[REQUIRED TASK]:
Below are entries; repeat exactly, and nothing else, the lines from the one holding "Write the bpy" through the one holding "except Exception as e: print('look',e)", inclusive. Leave the pictures out.

-------- RECORDS SHOWN --------

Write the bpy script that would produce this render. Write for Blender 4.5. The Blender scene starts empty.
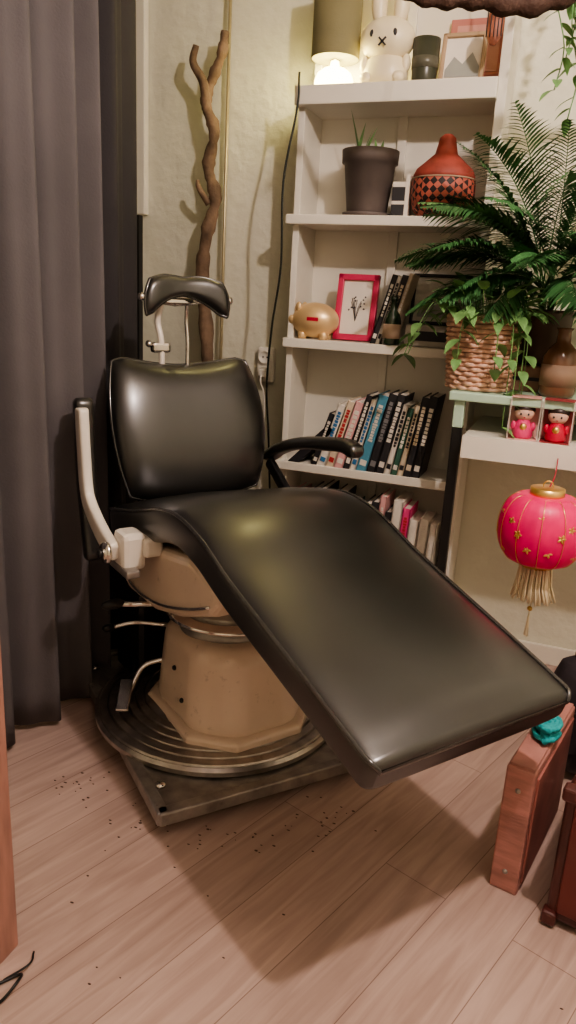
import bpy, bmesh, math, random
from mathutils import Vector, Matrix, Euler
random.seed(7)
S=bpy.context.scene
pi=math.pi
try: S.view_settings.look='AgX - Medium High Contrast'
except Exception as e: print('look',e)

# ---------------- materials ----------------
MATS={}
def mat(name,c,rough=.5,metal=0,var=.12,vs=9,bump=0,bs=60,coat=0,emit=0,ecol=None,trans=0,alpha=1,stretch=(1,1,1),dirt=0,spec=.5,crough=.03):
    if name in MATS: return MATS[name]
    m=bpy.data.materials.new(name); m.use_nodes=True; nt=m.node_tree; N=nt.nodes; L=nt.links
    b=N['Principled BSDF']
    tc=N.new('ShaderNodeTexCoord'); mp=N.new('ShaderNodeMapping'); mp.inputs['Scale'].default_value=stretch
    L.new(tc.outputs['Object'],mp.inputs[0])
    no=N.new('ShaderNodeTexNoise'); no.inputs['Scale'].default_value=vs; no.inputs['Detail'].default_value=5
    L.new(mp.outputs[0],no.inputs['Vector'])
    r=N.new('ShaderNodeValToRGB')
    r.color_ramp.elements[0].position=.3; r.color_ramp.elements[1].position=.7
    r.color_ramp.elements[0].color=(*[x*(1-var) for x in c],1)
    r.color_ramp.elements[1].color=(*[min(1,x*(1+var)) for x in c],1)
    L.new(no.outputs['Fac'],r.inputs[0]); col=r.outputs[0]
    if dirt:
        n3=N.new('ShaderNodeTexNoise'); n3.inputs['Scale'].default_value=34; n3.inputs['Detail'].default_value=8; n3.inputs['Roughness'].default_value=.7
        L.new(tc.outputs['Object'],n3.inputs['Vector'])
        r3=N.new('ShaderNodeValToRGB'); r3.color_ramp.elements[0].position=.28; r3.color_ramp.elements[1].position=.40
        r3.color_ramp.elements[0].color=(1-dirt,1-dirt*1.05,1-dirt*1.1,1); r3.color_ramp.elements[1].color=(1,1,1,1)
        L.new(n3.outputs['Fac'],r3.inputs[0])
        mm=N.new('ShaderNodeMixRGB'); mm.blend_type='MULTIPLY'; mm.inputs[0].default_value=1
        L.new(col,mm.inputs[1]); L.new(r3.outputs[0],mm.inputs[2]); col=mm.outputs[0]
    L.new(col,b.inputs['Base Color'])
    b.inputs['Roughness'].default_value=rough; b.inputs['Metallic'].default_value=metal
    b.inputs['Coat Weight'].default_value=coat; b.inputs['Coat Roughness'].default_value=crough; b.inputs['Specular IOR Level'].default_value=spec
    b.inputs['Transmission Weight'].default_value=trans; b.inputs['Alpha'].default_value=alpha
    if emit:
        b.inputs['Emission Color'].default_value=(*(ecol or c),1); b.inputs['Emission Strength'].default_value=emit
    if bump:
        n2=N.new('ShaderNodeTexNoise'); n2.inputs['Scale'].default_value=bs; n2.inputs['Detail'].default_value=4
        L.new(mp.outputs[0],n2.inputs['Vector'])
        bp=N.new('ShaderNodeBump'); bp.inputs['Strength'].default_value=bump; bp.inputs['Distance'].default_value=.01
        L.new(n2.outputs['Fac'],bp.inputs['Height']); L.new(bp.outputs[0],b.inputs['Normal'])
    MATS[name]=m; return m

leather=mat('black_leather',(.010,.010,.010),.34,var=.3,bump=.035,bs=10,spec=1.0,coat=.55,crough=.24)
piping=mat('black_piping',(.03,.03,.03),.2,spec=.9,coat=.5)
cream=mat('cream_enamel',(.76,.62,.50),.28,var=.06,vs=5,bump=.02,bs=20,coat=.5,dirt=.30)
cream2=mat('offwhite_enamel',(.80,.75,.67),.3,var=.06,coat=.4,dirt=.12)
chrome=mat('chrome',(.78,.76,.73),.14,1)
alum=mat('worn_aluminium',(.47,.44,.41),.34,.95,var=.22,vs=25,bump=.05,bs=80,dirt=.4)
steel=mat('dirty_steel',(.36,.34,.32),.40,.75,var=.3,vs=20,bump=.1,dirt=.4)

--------
-------- RECORDS SHOWN --------

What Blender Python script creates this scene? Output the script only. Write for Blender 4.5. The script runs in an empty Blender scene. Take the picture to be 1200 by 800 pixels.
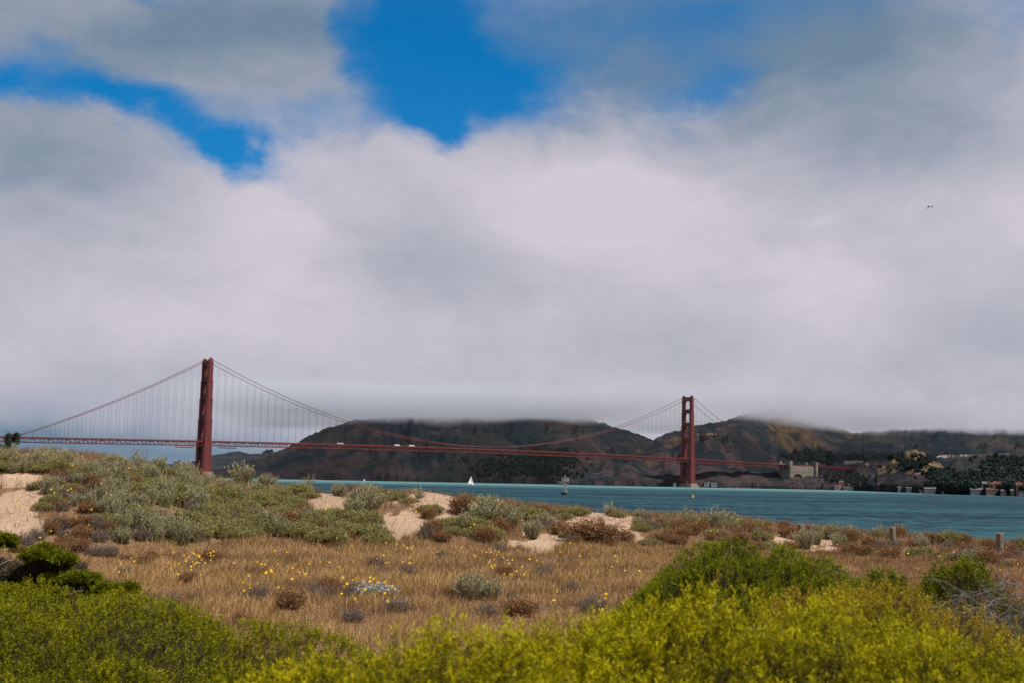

--------

[FINISHED ANSWER]:
Write the bpy script that would produce this render. Write for Blender 4.5. The Blender scene starts empty.
import bpy, bmesh, math, random
from mathutils import Vector, Matrix, Euler
random.seed(7)
S=bpy.context.scene
pi=math.pi
try: S.view_settings.look='AgX - Medium High Contrast'
except Exception as e: print('look',e)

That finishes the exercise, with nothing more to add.